The FSA said the review found weaknesses in the way some lenders were handling arrears and repossessions, particularly for consumers with impaired credit histories.
In dealing with customers in arrears, the FSA has called on firms to be flexible, to make sure they consider customers' individual circumstances and to use court action as a last resort.
Lesley Titcomb, FSA director responsible for the mortgage sector, said: "As our data shows in these current market conditions more people are struggling to meet their mortgage payments and it is vital that firms treat them fairly.
"This means paying attention to their individual circumstances and not repossessing their homes when there may be an alternative solution. Repossession has to be the last resort."
The FSA has put in place a programme of actions to address the problem which includes a closer examination of charges, in particular the circumstances in which fees are levied and whether they are compatible with the regulator's principles for treating customers fairly (TCF).
Other recommendations are: referring lenders for enforcement; ongoing supervision to ensure lenders improve their arrears handling; and supporting the Civil Justice Council in its proposal for a pre-court protocol.
A total of 13 mainstream and specialist lender brands (including impaired credit, buy-to-let, and self-certification) were reviewed for the thematic work which looked at arrears and repossessions practices over the last few months.
The FSA said that mainstream lenders were largely complying with its requirements and had policies and practices in place that should ensure customers are generally treated fairly. However, the regulator raised concerns about specialist lenders.
It found that they operated a 'one size fits all' approach, focused too strongly on recovering arrears according to a strict mandate, without reference to the borrower's circumstances. The FSA said specialist lenders were also too ready to take court action, and had lower standards of systems and controls in place to control mortgage arrears handling, including training and competency arrangements.
The FSA found that in general, lenders could have done more to consider customers' individual circumstances and offer more options to resolve the arrears position and imposed charges in circumstances that could result in the unfair treatment of customers.
However, the Intermediary Mortgage Lenders Association (IMLA) has strongly contested the FSA's findings, in particular its suggestion that all specialist lenders systematically operate a 'one size fits all' approach to arrears management.
Peter Williams, executive director of IMLA, said: "All IMLA members adhere to MCOB 13 rules and regulations as set out by the FSA meaning they treat borrowers in difficulty as sympathetically as possible.
"While lenders clearly have to make commercially viable decisions when managing arrears, keeping people in their homes is preferable in a market such as this."
"By repossessing assets and selling them at a discount to their book value because of falling house prices, lenders could crystallise their losses.
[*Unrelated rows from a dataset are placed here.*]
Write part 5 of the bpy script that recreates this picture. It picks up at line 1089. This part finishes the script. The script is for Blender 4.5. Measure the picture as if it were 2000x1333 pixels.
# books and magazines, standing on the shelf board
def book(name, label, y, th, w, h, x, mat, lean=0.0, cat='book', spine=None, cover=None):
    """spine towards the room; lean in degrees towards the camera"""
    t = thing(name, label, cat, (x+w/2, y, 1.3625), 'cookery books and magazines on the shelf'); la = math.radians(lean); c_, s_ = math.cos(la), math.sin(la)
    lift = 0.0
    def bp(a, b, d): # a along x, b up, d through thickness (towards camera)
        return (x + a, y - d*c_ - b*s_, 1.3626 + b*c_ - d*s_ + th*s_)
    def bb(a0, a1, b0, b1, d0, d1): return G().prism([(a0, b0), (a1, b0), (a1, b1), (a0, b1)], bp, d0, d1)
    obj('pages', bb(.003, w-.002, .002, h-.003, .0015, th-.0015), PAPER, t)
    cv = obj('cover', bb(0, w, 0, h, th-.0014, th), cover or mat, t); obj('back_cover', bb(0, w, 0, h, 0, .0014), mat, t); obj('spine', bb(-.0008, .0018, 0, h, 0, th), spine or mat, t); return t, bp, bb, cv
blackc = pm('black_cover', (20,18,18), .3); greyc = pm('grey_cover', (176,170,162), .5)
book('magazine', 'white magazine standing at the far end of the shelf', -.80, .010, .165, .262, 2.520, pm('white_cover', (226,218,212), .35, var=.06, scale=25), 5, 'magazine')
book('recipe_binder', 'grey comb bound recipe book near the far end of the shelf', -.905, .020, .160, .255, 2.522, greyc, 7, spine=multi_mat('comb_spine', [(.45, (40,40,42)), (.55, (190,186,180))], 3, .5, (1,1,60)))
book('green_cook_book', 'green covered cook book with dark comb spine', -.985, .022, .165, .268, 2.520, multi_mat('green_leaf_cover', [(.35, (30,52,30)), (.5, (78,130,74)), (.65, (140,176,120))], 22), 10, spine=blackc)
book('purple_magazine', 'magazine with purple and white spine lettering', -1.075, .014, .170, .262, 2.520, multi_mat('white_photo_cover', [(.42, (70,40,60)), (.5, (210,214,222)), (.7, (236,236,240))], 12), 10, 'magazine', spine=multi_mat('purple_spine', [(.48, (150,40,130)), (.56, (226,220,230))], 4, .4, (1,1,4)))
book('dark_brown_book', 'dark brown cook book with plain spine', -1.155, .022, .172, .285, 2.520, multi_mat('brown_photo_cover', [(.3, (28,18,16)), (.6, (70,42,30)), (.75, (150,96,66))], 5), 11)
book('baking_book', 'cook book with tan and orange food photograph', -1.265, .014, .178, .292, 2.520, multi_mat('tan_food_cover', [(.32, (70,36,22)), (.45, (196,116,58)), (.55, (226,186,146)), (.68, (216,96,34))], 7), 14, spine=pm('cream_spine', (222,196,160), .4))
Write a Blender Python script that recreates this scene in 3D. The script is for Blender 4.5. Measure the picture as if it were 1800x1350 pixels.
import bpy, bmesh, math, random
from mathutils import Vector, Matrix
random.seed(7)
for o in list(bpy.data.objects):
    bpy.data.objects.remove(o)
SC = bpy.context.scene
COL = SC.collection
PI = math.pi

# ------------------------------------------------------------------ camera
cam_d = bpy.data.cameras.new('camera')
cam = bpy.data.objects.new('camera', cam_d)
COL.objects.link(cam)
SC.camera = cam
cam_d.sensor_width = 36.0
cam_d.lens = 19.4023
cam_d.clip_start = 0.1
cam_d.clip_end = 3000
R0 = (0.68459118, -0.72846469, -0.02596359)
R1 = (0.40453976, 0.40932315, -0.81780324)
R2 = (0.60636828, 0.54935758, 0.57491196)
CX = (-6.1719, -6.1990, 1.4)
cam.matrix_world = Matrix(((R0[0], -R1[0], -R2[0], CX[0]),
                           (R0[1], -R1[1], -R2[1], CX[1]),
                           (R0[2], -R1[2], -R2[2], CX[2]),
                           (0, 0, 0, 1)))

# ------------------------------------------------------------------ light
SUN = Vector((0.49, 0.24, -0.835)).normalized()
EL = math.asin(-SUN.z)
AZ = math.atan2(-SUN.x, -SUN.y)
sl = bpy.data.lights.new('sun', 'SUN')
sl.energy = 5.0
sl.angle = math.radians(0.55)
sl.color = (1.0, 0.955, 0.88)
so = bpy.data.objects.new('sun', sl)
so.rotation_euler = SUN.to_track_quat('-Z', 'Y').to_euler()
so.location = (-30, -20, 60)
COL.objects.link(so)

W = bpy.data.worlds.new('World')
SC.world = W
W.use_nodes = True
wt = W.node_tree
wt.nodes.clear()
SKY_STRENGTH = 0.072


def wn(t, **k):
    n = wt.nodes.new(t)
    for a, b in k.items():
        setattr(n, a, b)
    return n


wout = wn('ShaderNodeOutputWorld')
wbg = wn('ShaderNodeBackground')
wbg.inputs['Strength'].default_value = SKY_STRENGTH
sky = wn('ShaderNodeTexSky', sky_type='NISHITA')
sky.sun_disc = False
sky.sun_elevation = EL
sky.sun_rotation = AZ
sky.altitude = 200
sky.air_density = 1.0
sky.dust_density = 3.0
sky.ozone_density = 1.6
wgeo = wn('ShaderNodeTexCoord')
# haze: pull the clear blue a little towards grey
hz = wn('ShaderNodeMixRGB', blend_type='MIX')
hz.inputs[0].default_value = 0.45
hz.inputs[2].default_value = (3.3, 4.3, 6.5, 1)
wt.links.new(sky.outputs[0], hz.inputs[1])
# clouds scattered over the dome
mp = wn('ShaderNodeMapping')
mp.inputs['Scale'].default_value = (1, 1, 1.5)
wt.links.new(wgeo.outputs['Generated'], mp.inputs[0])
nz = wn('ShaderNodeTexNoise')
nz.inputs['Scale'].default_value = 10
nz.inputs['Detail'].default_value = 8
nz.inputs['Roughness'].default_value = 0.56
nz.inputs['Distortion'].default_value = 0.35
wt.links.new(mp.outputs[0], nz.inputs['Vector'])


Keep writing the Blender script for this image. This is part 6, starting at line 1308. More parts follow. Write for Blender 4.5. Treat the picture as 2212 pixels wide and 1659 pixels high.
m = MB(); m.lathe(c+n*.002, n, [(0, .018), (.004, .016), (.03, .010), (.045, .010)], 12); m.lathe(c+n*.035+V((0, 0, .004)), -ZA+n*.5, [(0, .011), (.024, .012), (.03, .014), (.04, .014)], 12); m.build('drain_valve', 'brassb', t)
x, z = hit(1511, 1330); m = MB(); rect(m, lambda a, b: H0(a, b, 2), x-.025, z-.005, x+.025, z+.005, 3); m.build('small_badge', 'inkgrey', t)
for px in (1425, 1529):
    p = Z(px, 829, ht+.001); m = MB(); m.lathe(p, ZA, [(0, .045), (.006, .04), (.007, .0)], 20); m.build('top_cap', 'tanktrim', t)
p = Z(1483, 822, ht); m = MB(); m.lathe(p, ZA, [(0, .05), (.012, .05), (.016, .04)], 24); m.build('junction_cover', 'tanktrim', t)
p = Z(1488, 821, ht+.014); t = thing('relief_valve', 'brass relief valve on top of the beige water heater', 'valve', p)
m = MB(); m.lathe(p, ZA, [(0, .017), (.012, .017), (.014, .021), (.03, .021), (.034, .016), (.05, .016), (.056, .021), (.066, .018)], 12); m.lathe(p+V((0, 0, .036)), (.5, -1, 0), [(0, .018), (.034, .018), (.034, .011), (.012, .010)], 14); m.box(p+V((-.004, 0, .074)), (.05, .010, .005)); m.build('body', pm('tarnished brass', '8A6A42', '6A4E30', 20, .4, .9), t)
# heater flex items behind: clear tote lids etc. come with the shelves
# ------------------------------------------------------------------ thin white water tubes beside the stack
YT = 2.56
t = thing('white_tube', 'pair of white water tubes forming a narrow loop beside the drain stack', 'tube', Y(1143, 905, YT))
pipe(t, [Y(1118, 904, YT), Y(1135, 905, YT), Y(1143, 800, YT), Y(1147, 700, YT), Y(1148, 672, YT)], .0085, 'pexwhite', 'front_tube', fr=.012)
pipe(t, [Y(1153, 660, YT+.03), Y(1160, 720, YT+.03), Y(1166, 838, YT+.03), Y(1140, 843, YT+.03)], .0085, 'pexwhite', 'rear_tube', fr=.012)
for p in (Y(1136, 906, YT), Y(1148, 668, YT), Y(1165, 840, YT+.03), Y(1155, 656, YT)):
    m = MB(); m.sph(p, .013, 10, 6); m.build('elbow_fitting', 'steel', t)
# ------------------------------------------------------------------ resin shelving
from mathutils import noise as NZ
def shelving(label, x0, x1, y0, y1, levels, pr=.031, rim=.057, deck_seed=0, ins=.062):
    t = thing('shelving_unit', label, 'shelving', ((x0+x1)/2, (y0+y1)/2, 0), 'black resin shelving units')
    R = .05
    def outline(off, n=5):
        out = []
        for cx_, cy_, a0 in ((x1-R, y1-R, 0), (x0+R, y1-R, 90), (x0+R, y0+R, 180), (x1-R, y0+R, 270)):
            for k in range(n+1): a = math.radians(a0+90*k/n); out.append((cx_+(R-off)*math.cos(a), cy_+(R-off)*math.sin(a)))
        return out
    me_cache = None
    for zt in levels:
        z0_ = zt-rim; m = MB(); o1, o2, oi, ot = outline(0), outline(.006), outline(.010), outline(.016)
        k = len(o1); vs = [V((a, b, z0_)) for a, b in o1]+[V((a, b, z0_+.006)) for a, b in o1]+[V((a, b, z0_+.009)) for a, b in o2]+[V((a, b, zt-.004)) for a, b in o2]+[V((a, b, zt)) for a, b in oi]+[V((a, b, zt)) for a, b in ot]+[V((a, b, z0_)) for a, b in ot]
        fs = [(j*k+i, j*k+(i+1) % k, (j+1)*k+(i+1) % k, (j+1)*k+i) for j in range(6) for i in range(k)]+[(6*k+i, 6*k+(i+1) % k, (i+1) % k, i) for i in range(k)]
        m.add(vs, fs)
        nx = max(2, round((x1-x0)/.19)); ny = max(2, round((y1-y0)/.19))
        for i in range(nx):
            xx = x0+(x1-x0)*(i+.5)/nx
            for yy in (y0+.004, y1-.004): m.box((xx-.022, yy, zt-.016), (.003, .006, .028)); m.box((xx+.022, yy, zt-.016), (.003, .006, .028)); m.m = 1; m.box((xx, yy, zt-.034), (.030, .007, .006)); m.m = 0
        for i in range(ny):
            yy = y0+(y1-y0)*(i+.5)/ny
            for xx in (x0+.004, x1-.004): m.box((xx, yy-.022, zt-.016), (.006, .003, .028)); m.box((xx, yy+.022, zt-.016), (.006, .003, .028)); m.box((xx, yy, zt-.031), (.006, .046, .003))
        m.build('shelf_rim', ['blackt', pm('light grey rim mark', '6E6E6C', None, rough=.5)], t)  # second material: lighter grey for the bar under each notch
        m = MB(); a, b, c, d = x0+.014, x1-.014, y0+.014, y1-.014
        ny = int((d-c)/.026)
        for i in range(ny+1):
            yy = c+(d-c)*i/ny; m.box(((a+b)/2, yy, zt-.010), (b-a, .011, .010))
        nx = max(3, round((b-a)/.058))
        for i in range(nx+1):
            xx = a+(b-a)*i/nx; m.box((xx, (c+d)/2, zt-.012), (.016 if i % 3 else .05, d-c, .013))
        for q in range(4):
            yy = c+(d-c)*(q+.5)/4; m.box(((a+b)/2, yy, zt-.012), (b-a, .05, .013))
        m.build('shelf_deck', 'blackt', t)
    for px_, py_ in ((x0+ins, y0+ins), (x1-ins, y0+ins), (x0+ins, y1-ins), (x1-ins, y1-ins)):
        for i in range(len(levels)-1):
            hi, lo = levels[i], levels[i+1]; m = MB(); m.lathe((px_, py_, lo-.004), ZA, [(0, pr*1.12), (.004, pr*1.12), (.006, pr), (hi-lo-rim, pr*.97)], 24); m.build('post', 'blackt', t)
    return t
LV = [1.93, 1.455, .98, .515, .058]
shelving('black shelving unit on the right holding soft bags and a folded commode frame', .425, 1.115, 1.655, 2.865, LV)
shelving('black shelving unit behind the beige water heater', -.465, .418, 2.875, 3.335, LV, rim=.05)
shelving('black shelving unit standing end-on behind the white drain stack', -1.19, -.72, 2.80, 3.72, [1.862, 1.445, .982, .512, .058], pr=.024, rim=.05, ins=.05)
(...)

In some situations, however, delaying an inevitable sale of the property means the debt will continue to rise with no realistic chance of the borrower ever clearing it.
"Specialist lenders are committed to taking account of the interests of both customer and lender through open dialogue between the two parties, who both stand to benefit from finding alternative means of managing arrears and avoiding possession if at all possible," he added.
Figures published by the Council of Mortgage Lenders (CML) suggest that repossessions will rise by more than 50 per cent this year to 45,0000, up from 27,100 last year.